I know this is a problem of unprecedented gravity, but what should I be doing about it? As individuals in the era of global climate change, each of us faces this dilemma.

We face it all day, every day. If I’m cold, do I turn up the central heating? If it’s quicker and cheaper to drive, should I get the bus? We face it even assuming that we are already committed to doing something: that we are motivated to act as we ought on climate change, however that might turn out to be. Should I fly to international summits to protest at intergovernmental failure to curb emissions, or stay at home and save the air miles? Should I direct my charity donations to the victims of a tsunami in Bangladesh, or to international activist efforts such as those of Greenpeace?

This sense of bewilderment – of individual powerlessness – is what prompted me to write my book Climate Change and the Moral Agent. But to answer such questions, I think we need first to address a philosophically bigger one: why should we be doing anything at all? If what each of us does would be harmless in isolation and if we are not acting intentionally collectively, at a global level, so as to bring about the harm, where do my climate duties come from?
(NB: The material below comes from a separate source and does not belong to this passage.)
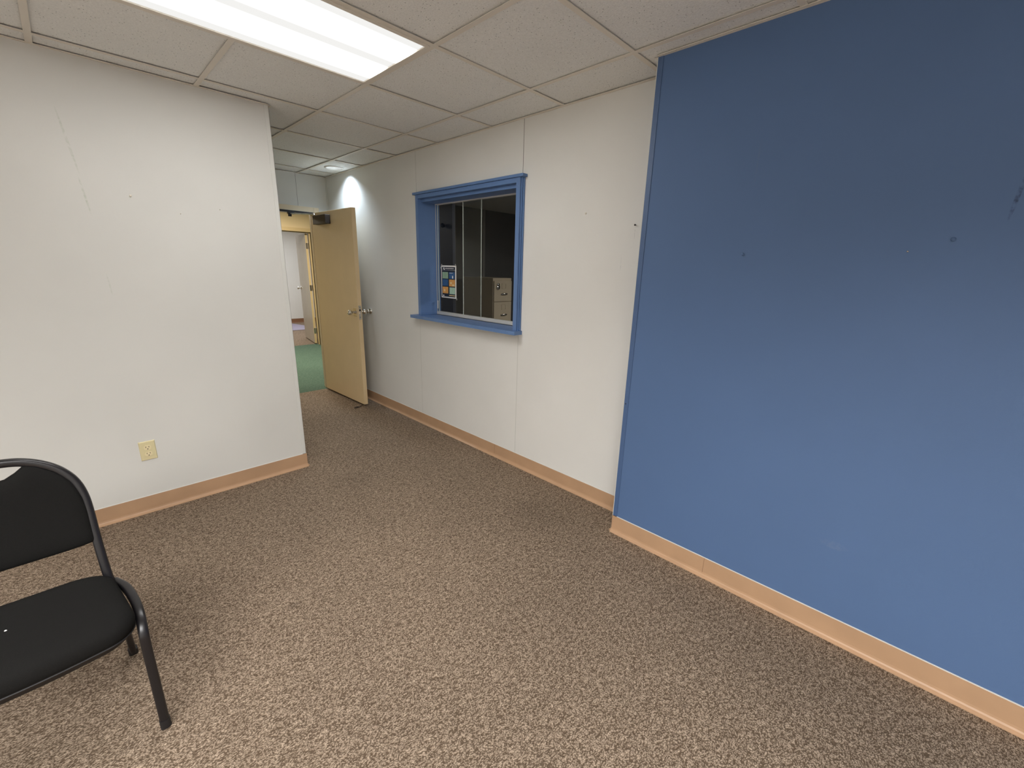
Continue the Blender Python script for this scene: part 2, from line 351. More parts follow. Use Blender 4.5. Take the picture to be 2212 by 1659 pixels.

Many of us feel sure that we have them, but it takes an expansion of standard moral thinking to explain why.

I begin, then, with this broader challenge. I defend what I call a weakly collective duty, requiring us to organize at a global level to mitigate climate change, to enable adaptation, and to provide compensation. This organization might be via existing institutions, but equally we might have to cooperate to bypass them and perhaps ultimately create new ones. Such a duty can be grounded in at least four ways.

Firstly, for younger generations, mitigation is a matter of moralized collective self interest. It would be to the fundamental advantage of each of us, but can only be secured collectively, so we can be said to owe it to one another.

Secondly, many would accept that individuals or organized groups have a duty to prevent serious suffering if they can do so at less than significant cost to themselves. This is known as the principle of beneficence. Others – including Virginia Held, Larry May, Robert Goodin and Henry Shue – have extended this to cases where we are not yet a group capable of collective action but could become so in time prevent the suffering. On such reasoning, the affluent, wherever they are in the world, should organize to secure climate change mitigation and adaptation.

The third argument rests on a principle even harder to deny than that of beneficence. This is the no-harm principle, which requires us not to do serious, foreseeable harm to other human beings. I contend that this, too, should be collectivized. While not individually responsible – or even necessarily blameworthy – we are weakly collectively responsible for serious harm resulting predictably from our combined individual actions. Given this, as polluters we have a stringent duty to organize to secure climate change mitigation, adaptation, and compensation.

In this context, let us return to the well-intentioned but perplexed individual. The question is not simply: what should I be doing about climate change? It is rather: given what we should be doing, but are not, what is my primary moral duty?

My book considers three options. We might have mimicking duties, to do what we would have had to do if there were a fair, effective collective scheme in place to fulfil the weakly collective duty. Individual emissions cuts are the obvious example. We might have promotional duties, to try to bring about collective action. Or we might have duties to aid victims or to mitigate the harm directly.

Mimicking duties have widespread appeal. In particular, there is strong intuitive force – brought out in Liam Murphy’s compliance condition – to the view that it is unfair to ask more of anyone than she would have to do if everyone else were cooperating. However, I consider various possible philosophical arguments for mimicking, including appeal to consequentialism, to Kantian reasoning, and to virtue ethics. None convincingly demonstrates that mimicking is all, or even the first thing, that is required of us, against the background of a weakly collective duty. Instead, considerations of effectiveness, efficiency and fairness put the primary emphasis on promoting collective action, supplemented by fulfilling direct duties.

That’s not to say that we should not be doing the things conventionally thought of as ‘green’. Individual emissions cuts can be a necessary part of promoting wider level change, not least because many people, unswayed by abstract philosophical reasoning, would perceive an individual who did otherwise to be hypocritical. There might also be a character-based case for such actions, where they don’t conflict with fulfilling promotional or direct duties. But they are very far from all that can be asked of us and they do not take priority in cases of such conflict.

Of course, there are limits to what any of us can do without significant sacrifice. In saying that we should act otherwise than might be required if there were an effective global scheme in place, I do not suggest that we should give up everything. I am not acting wrongly because I do not put myself absolutely on the breadline or abandon my family in pursuit of collective action on climate change, although I might reasonably be blamed for not giving up my Starbucks cappuccino habit in order to promote it.

However, it is the fact that climate change can present us with such choices at all that prompts my fourth moral case for collective action. Even if we can’t be blamed for how we respond in these extreme scenarios – and most of us, of course, never get anywhere close to them – they are hard to live with. The truly motivated individual would face a more or less constant tug of war between central elements of her own life, her own relationships, and the moral pull on her of the very great harms for which she is one of those weakly collectively responsible. Given that this unhappy situation is collectively avoidable, we acquire a weakly collective duty to ourselves, as both moral agents and human beings, to organize to make it simultaneously possible to tackle climate change and fully to pursue our own lives and relationships.